If it hurt to say, it hurt to hear. The inevitable erosion of years wearing at a man as fierce as any I’ve known. One with no patience for self preservation. The one who taught me to use all of myself while there’s still a chance to do so.

He’s been dreaming of putting the Magna back together for years. Came close back in 2012, when he joined a buddy and I on a ride to Niagara. Wound up buying a $1,300 Sabre instead. Rode the damned thing all the way north and back without so much as a lick of trouble or a brake light. The luck of my father.

I talked him into selling both bikes this week. Free up the space, I said. Space in his garage, his heart, his head. We dug them out after dinner one night. Threw open the doors to the quiet show of a steady June thunderstorm.

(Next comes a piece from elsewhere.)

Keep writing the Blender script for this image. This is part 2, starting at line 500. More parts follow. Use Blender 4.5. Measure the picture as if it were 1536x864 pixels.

I was digging at old wounds. Frustrated that he’d let both bikes go so long. That he’d let them degrade right beneath my old bedroom. And he was bent, too: The embarrassment of selling his last motorcycle.

“Neutered at last,” he joked.

It pissed me off to hear. I wanted to scream at him that he did this, no one else. That it’s better for the things to go than to sit under our feet and rot, the telltale heart of his youth slowly getting quieter under our floorboards. Make space, move on. Leave the damned things. Get a dirt bike if you want to ride. Something that won’t put you through the neighbor’s windshield.

And there’s some symmetry there, I know. I finally sold the XR400 this week. Sent it on to a buddy for a song. Felt that singing in my chest before the ink was dry. The terrible complacency of being a man without a motorcycle. Knowing that the things are superfluous, the easiest of all our dependencies to deny, to talk ourselves out of. Knowing that the skills required to ride them rust quicker than most.

It’s why I’ve been shopping KTMs hard this week. Looking for an EXC I can snap up and ride for the handful of remaining days here in Virginia. Something I can leave in Dad’s garage with the key in the ignition. Something to keep his battered eyes bright. The heart of his youth pounding hard.